Do kogo mamy się modlić?
Domyślam się jaki jest sens tego pytania, jednak zadane w taki sposób może sugerować, że modlitwa jest w ogóle jakimś obowiązkiem: „mamy się modlić”.
Myślę, że lepiej dlatego jest zadać inne pytanie: „modlitwa do kogo ma sens?”
Wyobraźmy sobie taką sytuację (co raczej nie powinno być trudne), że kilka osób przebywających w różnych miejscach na świecie modli się w tym samym czasie do tej samej osoby (bytu, istoty…).

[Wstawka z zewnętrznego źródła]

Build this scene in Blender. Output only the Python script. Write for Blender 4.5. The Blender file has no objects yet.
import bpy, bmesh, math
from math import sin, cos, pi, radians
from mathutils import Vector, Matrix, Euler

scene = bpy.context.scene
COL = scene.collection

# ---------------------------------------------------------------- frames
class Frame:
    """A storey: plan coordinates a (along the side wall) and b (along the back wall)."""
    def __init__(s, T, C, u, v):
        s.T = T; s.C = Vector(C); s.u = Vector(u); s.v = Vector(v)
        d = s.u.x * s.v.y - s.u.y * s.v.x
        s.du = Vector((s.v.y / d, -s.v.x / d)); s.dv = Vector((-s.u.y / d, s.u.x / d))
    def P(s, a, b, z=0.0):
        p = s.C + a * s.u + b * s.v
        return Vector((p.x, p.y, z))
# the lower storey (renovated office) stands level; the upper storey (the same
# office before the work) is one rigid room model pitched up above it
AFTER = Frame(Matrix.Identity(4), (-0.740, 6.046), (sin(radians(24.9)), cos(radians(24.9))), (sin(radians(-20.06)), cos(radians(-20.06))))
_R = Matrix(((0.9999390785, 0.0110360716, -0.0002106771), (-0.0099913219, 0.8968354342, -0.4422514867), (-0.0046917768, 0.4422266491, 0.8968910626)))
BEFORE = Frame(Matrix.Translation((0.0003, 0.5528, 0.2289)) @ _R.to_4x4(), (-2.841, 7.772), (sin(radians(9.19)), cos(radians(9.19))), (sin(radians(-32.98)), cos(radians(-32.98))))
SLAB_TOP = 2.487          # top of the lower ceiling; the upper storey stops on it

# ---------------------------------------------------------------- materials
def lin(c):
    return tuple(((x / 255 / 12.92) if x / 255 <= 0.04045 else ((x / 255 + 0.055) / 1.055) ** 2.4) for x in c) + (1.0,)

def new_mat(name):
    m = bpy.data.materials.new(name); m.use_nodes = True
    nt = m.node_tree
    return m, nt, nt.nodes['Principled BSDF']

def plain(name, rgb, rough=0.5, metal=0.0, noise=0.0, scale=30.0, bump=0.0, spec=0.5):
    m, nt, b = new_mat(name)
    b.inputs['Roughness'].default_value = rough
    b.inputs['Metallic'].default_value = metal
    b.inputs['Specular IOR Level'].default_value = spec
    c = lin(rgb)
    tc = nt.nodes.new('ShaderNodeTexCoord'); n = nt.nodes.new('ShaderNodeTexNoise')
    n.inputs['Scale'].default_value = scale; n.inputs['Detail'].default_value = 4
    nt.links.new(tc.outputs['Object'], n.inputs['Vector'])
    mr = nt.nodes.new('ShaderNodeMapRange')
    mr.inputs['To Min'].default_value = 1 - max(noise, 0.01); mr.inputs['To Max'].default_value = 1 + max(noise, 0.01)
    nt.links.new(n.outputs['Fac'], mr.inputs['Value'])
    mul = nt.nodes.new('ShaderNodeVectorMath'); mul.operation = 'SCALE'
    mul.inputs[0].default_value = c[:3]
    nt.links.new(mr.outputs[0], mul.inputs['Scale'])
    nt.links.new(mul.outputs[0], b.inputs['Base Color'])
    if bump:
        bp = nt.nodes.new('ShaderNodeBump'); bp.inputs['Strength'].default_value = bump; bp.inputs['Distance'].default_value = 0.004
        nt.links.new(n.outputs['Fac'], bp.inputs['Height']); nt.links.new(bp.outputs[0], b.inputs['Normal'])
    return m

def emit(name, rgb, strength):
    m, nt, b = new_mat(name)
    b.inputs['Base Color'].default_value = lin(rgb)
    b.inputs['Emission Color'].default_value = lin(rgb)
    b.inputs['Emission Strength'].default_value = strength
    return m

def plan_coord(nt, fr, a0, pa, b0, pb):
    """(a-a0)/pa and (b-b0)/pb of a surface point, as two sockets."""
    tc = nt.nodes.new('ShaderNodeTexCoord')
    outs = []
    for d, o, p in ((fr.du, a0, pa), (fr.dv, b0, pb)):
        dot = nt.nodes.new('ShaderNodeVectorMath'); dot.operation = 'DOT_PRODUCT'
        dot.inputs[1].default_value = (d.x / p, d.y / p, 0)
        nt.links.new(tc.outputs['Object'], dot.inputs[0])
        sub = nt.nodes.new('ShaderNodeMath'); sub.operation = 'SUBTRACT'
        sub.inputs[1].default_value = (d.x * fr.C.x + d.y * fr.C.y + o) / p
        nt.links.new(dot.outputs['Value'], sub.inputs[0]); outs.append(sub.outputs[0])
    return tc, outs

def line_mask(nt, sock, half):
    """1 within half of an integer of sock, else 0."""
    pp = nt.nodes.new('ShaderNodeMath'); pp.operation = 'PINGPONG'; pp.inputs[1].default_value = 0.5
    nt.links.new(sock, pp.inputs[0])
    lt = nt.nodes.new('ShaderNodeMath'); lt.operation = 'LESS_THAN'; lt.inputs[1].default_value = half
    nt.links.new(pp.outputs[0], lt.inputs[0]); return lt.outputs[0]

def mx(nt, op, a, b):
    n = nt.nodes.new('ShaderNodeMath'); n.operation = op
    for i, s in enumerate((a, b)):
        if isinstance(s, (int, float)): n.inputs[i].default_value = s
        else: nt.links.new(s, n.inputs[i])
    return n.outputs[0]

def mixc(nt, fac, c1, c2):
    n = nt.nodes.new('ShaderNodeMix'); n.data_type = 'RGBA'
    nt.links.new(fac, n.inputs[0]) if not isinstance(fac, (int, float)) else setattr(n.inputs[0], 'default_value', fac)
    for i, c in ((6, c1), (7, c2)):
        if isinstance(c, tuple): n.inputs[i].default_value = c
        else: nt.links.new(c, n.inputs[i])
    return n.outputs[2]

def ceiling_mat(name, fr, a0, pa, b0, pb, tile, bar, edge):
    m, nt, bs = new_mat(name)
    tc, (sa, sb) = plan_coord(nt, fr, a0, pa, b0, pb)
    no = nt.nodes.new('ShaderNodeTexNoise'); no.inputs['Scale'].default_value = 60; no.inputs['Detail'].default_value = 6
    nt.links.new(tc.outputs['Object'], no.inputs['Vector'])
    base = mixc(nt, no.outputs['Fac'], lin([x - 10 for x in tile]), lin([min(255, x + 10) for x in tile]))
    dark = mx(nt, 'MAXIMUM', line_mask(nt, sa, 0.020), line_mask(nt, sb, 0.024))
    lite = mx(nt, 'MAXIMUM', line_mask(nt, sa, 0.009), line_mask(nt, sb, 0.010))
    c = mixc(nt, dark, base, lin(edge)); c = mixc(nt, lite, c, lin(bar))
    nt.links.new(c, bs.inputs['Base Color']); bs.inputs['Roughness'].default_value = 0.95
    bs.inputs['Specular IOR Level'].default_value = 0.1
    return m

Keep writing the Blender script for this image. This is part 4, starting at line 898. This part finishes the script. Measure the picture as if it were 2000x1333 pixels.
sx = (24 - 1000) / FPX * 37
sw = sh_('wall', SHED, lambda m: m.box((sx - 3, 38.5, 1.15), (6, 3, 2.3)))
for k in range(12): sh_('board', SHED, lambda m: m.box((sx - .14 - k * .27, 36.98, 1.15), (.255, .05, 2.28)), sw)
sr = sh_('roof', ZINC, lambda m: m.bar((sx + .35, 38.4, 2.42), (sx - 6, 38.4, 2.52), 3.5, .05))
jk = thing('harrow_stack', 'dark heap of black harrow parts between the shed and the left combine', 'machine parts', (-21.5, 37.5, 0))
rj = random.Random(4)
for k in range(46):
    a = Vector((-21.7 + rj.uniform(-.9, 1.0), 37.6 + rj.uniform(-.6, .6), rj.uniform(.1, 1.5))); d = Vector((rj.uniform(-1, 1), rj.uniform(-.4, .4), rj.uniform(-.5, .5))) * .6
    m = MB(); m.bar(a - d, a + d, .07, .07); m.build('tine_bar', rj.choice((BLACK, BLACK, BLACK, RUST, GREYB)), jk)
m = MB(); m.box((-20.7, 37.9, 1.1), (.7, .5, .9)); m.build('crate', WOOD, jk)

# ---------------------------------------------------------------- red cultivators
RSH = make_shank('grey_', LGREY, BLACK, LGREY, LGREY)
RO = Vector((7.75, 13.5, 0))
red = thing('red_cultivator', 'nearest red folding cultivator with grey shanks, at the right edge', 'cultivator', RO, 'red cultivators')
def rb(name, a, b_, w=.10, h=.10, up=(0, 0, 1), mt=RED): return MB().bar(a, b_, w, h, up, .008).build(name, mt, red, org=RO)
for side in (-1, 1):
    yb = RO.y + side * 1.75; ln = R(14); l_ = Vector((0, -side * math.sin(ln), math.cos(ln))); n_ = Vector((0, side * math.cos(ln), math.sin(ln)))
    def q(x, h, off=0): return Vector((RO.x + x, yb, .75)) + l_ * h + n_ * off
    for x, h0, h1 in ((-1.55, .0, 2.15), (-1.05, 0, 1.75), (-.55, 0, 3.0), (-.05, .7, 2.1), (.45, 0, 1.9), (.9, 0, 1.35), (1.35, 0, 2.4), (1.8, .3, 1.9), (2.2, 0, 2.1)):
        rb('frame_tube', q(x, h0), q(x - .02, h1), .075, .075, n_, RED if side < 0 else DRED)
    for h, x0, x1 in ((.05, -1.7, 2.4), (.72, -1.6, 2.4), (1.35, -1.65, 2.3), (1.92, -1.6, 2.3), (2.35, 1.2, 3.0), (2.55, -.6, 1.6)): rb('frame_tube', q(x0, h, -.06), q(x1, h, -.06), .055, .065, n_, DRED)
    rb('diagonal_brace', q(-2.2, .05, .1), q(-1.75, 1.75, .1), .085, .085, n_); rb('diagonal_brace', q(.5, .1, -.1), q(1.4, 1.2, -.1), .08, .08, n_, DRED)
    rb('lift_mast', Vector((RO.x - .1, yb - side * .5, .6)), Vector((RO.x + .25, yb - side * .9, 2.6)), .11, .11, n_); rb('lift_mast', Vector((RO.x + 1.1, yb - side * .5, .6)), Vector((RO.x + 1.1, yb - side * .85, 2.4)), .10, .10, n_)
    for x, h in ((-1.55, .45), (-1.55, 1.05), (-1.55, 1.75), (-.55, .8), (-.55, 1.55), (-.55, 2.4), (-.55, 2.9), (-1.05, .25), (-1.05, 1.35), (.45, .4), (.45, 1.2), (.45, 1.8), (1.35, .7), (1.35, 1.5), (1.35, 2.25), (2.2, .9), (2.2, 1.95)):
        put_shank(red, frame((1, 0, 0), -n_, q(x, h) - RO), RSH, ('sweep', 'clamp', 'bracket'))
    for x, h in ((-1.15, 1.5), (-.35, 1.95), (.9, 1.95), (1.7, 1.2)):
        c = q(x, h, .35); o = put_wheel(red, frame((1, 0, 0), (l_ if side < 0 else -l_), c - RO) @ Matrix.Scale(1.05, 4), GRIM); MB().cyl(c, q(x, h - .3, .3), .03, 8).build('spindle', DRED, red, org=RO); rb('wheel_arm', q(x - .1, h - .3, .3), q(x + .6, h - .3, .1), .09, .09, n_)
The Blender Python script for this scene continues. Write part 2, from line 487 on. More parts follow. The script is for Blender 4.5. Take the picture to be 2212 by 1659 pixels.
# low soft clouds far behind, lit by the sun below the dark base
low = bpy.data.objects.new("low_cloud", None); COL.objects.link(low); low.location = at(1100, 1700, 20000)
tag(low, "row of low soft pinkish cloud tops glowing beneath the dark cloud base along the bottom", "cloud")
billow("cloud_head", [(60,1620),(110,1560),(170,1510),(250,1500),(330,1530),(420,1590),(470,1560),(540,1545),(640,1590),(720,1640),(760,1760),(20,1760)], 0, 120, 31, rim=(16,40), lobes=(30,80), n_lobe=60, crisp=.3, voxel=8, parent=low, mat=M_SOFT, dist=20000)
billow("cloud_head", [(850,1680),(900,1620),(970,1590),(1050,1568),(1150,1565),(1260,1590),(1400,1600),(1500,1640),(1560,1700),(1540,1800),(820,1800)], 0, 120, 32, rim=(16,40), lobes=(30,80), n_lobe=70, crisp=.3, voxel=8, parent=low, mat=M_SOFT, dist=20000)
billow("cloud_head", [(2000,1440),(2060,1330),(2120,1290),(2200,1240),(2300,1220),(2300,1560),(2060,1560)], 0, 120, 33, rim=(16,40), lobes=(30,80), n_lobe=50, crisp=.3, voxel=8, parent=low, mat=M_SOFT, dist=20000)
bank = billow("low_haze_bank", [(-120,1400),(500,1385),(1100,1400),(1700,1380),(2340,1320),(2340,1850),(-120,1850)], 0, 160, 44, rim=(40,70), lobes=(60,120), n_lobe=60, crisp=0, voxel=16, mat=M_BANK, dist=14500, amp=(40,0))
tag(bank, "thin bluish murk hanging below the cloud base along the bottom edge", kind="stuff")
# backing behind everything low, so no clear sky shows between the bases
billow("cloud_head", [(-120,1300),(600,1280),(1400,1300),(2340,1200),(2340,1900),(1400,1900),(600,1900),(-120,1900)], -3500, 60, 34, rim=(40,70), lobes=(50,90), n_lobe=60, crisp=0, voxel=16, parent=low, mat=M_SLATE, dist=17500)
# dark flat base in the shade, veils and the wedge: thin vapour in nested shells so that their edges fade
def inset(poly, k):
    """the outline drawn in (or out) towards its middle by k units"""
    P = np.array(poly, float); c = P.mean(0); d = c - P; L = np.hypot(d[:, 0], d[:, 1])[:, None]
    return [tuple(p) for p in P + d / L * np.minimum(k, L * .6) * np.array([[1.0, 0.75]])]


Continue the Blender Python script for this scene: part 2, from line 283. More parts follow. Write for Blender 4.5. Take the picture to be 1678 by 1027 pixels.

Aby ten ktoś, ten byt mógł słyszeć owe zanoszone jednocześnie do niego modlitwy, musi posiadać pewną cechę: musi być wszechobecny.
W innym przypadku, nawet jeśli jest to jakiś byt niematerialny / niefizyczny, np. anioł, może być w tym samym momencie tylko w jednym miejscu i nie ma możliwości słyszeć wielu modlitw wielu ludzi jednocześnie.
Jedyną Istotą wszechobecną jest Bóg, a zatem tylko zwracanie się w modlitwie do Niego ma sens, bo wyłącznie On ma możliwość słyszeć wiele modlitw wielu ludzi w tym samym momencie.